Subsequent development
In 1892, Lambert decided to begin manufacturing stationary gasoline engines for farm and industrial use. In that year he moved to Anderson, Indiana, and incorporated the Lambert Gas and Gasoline Engine Company. He formed the Buckeye Manufacturing Company in 1893 to make automobiles. He experimented further with drive-train technology, and devised the Lambert friction gearing disk drive transmission, which became a key feature on all of his future automobiles. The three-wheel gasoline buggy design from 1891 was eventually modified and developed into the four wheel Union automobile, which was first sold in 1902.[10][12] It was tiller-steered and about 300 cars were made which came with the friction disk drive transmission.
A second factory was constructed in 1905, for the manufacture of the Union car.
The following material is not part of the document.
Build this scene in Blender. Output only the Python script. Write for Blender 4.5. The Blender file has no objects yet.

At that time, changed its name to the Lambert Automobile Company, and the buggy was redesigned into a higher-quality vehicle suitable for mass production.[12] In addition to gasoline-powered street cars, the company made commercial trucks, fire-engine vehicles, railroad inspection vehicles, and tractors for farmers.[10]
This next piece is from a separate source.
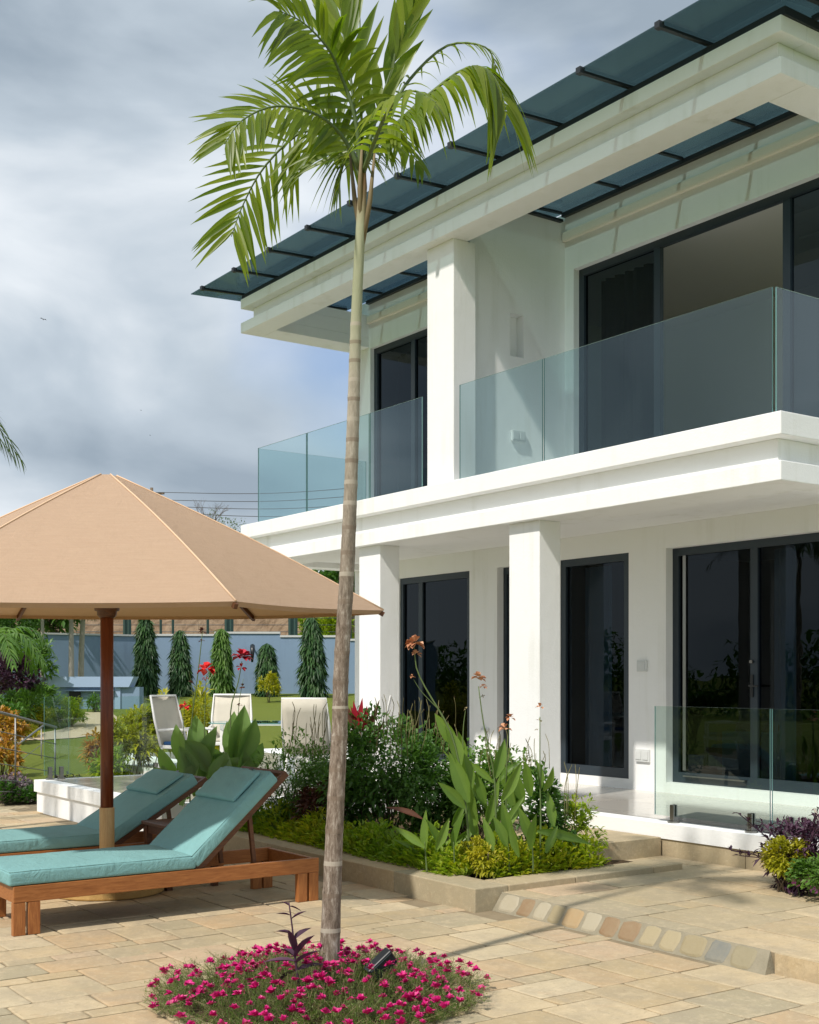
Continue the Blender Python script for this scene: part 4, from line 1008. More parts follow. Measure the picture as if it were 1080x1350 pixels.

The Lambert Automobile Company belonged under the umbrella of the Buckeye Manufacturing Company conglomerate group. It produced an average of 2,000 vehicles per year between 1906 and 1910, with 500 employees (and hiring more workers each year). The company employed over a thousand workers by 1910, and production increased to an average of around 3,000 vehicles per year until 1916. In that year, only about a thousand vehicles were manufactured. In 1917, when the United States entered into World War I, the plant retooled to make equipment for the war. They then made projectiles, ammunition, wheels, and special-purpose engines.
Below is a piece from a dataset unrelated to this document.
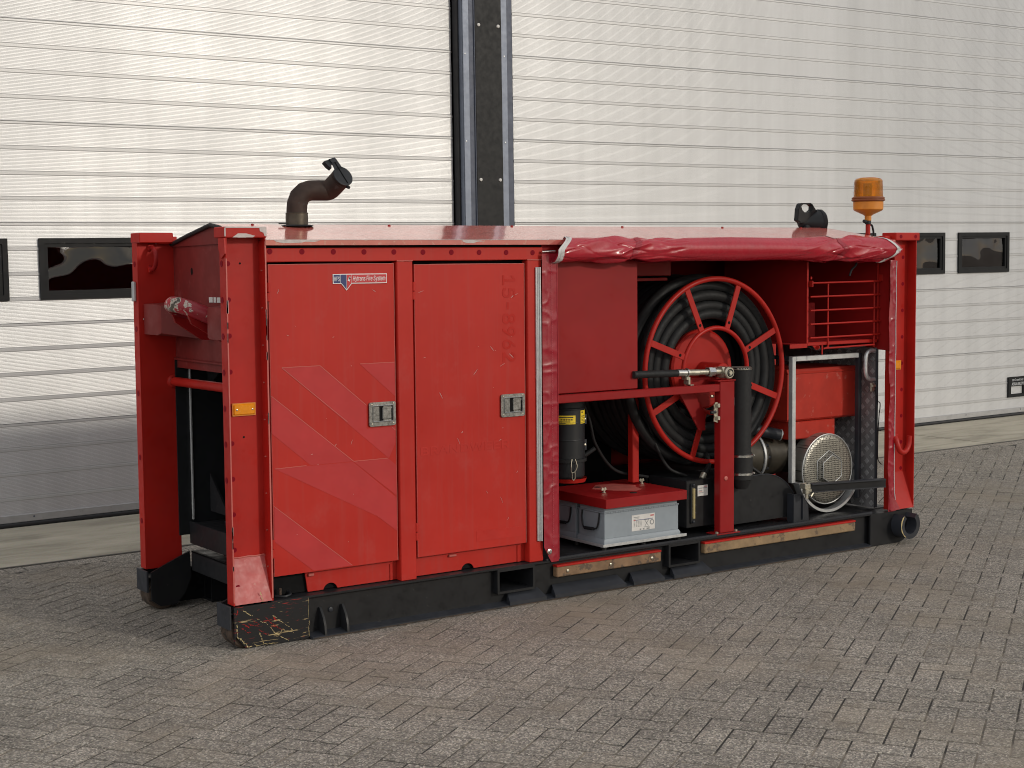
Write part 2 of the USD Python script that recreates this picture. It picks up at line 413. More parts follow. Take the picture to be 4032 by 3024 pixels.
# ribbed door skin: silver coated sheet with a fine embossed grain and faint vertical run-off streaks
DOORM = usdkit.material(stage, '/World/Looks/door_silver', {
    'g': ('geometry', {}), 'mp': ('mapping', {'mapping_type': 'point', 'scale': (6.0, 6.0, .35)}),
    'n1': ('noise_texture', {'scale': 1.0, 'detail': 6.0, 'roughness': .6}),
    'r1': ('rgb_ramp', {'ramp': [(.25, (.44, .44, .438)), (.75, (.525, .525, .524))]}),
    'n2': ('noise_texture', {'scale': 220.0, 'detail': 2.0}), 'b': ('bump', {'strength': .6, 'distance': .0012}),
    'n3': ('noise_texture', {'scale': 1.3, 'detail': 4.0}), 'mr': ('map_range', {'from_min': .3, 'from_max': .7, 'to_min': .345, 'to_max': .41, 'clamp': True}),
    'p': ('principled_bsdf', {'metallic': .38, 'specular_ior_level': .4})},
    [('g.position', 'mp.vector'), ('mp.vector', 'n1.vector'), ('n1.fac', 'r1.fac'), ('r1.color', 'p.base_color'),
     ('g.position', 'n2.vector'), ('n2.fac', 'b.height'), ('b.normal', 'p.normal'), ('g.position', 'n3.vector'), ('n3.fac', 'mr.value'), ('mr.result', 'p.roughness')], surface='p.BSDF')
DOORGROOVE = M('door_joint', (.10, .10, .102), .6)
DOORPROF = M('door_bottom_profile', (.42, .42, .425), .42, metal=.7, var=.08, scale=14)

# perforated strainer sheet: hole pattern and relief from a fine voronoi
STRAIN = usdkit.material(stage, '/World/Looks/perforated_sheet', {
    'g': ('geometry', {}), 'mq': ('mapping', {'mapping_type': 'point', 'scale': (1.0, 0.02, 1.0)}), 'v': ('voronoi_texture', {'scale': 88.0, 'randomness': .2}),
    'r': ('rgb_ramp', {'ramp': [(.24, (.012, .012, .011)), (.36, (.30, .288, .25))]}),
    'b': ('bump', {'strength': .8, 'distance': .002}), 'p': ('principled_bsdf', {'metallic': .8, 'roughness': .36})},
    [('g.position', 'mq.vector'), ('mq.vector', 'v.vector'), ('v.distance', 'r.fac'), ('r.color', 'p.base_color'), ('v.distance', 'b.height'), ('b.normal', 'p.normal')], surface='p.BSDF')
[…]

Lambert produced only a few vehicles after the war was over. He realized that, for automobile manufacturing to be profitable, cars had to be mass-produced in high numbers to enable economies of scale.[10] By 1922, the Buckeye Manufacturing Company had stopped manufacturing vehicles and automobile parts altogether. In the time of their production, however, automobiles had been the company's main enterprise. The company designed its own bodyworks and vehicle motors; sometimes these parts were made to order by third parties and manufactured to Buckeye's specifications. The automobile interiors were of high-quality upholstery, and the exterior paint was applied in fifteen layers.